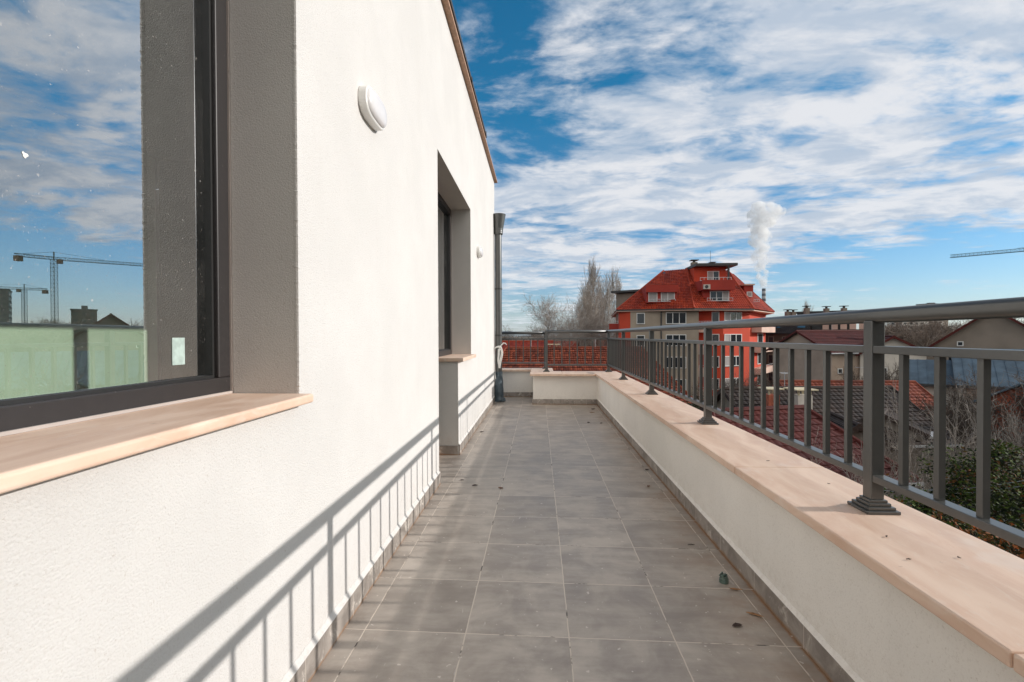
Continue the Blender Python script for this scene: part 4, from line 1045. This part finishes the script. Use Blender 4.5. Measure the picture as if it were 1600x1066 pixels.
def crane(mast, tip, tail, zt, label, w_=1.7):
    t = thing('tower_crane', label, 'crane', (mast.x, mast.y, GZ)); jd = (tip - mast).normalized()
    m_ = MB(); lattice(m_, (mast.x, mast.y, GZ), (mast.x, mast.y, zt), w_, 26, .13); m_.build('mast', 'crane', t)
    m_ = MB(); lattice(m_, (mast.x, mast.y, zt + .6), (tip.x, tip.y, zt + .9), 1.3, 30, .11, True); m_.build('jib', 'crane', t)
    m_ = MB(); lattice(m_, (mast.x, mast.y, zt + .6), (tail.x, tail.y, zt + .8), 1.2, 8, .11); m_.tube([(mast.x, mast.y, zt + 3.5), (tail.x, tail.y, zt + 1)], .07, 4); m_.tube([(mast.x, mast.y, zt + 3.5), tuple(mast.lerp(tip, .45).xy) + (zt + 1.6,)], .06, 4); m_.tube([(mast.x, mast.y, zt), (mast.x, mast.y, zt + 3.6)], .35, 4); m_.build('counter_jib', 'crane', t)
    m_ = MB(); q = tail.lerp(mast, .1); m_.box(q.x - 1.2, q.x + 1.2, q.y - 1.0, q.y + 1.0, zt - 1.9, zt + .5); m_.build('counterweight', 'cranec', t)
    m_ = MB(); q = mast.lerp(tip, .05); m_.box(q.x - .8, q.x + .8, q.y - .8, q.y + .8, zt - 1.6, zt + .4); m_.build('cab', 'cranec', t)
crane(hd(46.6, 300), hd(39.2, 302), hd(49.0, 299), EYE + 35.2, 'tower crane whose jib reaches in over the right edge of the view')
crane(hd(48.5, 430), hd(55, 430), hd(47.1, 430), EYE + 30, 'smaller tower crane outside the right edge, mirrored low in the near window', 1.8)
block('unfinished concrete block beside the cranes, mirrored at the left of the window', 0, 400, 34, 20, 0, 'concrete', -.8, rows=8, cols=9, reflx=hd(51.8, 390, EYE + 26))
block('dark square tower on the mirrored skyline under the crane jib', 0, 300, 9, 9, 0, 'brown', -.8, rows=3, cols=3, reflx=hd(44.7, 300, EYE + 12.5))
block('long low dark building on the mirrored skyline', 0, 300, 60, 12, 0, 'brown', -.85, rows=1, cols=12, reflx=hd(52, 260, EYE + 4))

# ---- trees
M['bark'] = simple('pale grey bark', (.36, .32, .28), .9, var=.25, scale=.8)
M['bark2'] = simple('brown twig bark', (.19, .15, .12), .9, var=.35, scale=.8)
M['bark4'] = simple('dark twig bark', (.085, .065, .05), .9, var=.35, scale=.8)
M['bark3'] = simple('grey brown twig bark', (.24, .21, .18), .85, var=.3, scale=1.5)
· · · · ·
* **WHAT IS BEING ASKED**: Keep every word of the data as it is when you write it out, but drop the pictures.

* **RESULT OF THE TASK**:
Continue the Blender Python script for this scene: part 4, from line 1045. This part finishes the script. Use Blender 4.5. Measure the picture as if it were 1600x1066 pixels.
def crane(mast, tip, tail, zt, label, w_=1.7):
    t = thing('tower_crane', label, 'crane', (mast.x, mast.y, GZ)); jd = (tip - mast).normalized()
    m_ = MB(); lattice(m_, (mast.x, mast.y, GZ), (mast.x, mast.y, zt), w_, 26, .13); m_.build('mast', 'crane', t)
    m_ = MB(); lattice(m_, (mast.x, mast.y, zt + .6), (tip.x, tip.y, zt + .9), 1.3, 30, .11, True); m_.build('jib', 'crane', t)
    m_ = MB(); lattice(m_, (mast.x, mast.y, zt + .6), (tail.x, tail.y, zt + .8), 1.2, 8, .11); m_.tube([(mast.x, mast.y, zt + 3.5), (tail.x, tail.y, zt + 1)], .07, 4); m_.tube([(mast.x, mast.y, zt + 3.5), tuple(mast.lerp(tip, .45).xy) + (zt + 1.6,)], .06, 4); m_.tube([(mast.x, mast.y, zt), (mast.x, mast.y, zt + 3.6)], .35, 4); m_.build('counter_jib', 'crane', t)
    m_ = MB(); q = tail.lerp(mast, .1); m_.box(q.x - 1.2, q.x + 1.2, q.y - 1.0, q.y + 1.0, zt - 1.9, zt + .5); m_.build('counterweight', 'cranec', t)
    m_ = MB(); q = mast.lerp(tip, .05); m_.box(q.x - .8, q.x + .8, q.y - .8, q.y + .8, zt - 1.6, zt + .4); m_.build('cab', 'cranec', t)
crane(hd(46.6, 300), hd(39.2, 302), hd(49.0, 299), EYE + 35.2, 'tower crane whose jib reaches in over the right edge of the view')
crane(hd(48.5, 430), hd(55, 430), hd(47.1, 430), EYE + 30, 'smaller tower crane outside the right edge, mirrored low in the near window', 1.8)
block('unfinished concrete block beside the cranes, mirrored at the left of the window', 0, 400, 34, 20, 0, 'concrete', -.8, rows=8, cols=9, reflx=hd(51.8, 390, EYE + 26))
block('dark square tower on the mirrored skyline under the crane jib', 0, 300, 9, 9, 0, 'brown', -.8, rows=3, cols=3, reflx=hd(44.7, 300, EYE + 12.5))
block('long low dark building on the mirrored skyline', 0, 300, 60, 12, 0, 'brown', -.85, rows=1, cols=12, reflx=hd(52, 260, EYE + 4))

# ---- trees
M['bark'] = simple('pale grey bark', (.36, .32, .28), .9, var=.25, scale=.8)
M['bark2'] = simple('brown twig bark', (.19, .15, .12), .9, var=.35, scale=.8)
M['bark4'] = simple('dark twig bark', (.085, .065, .05), .9, var=.35, scale=.8)
M['bark3'] = simple('grey brown twig bark', (.24, .21, .18), .85, var=.3, scale=1.5)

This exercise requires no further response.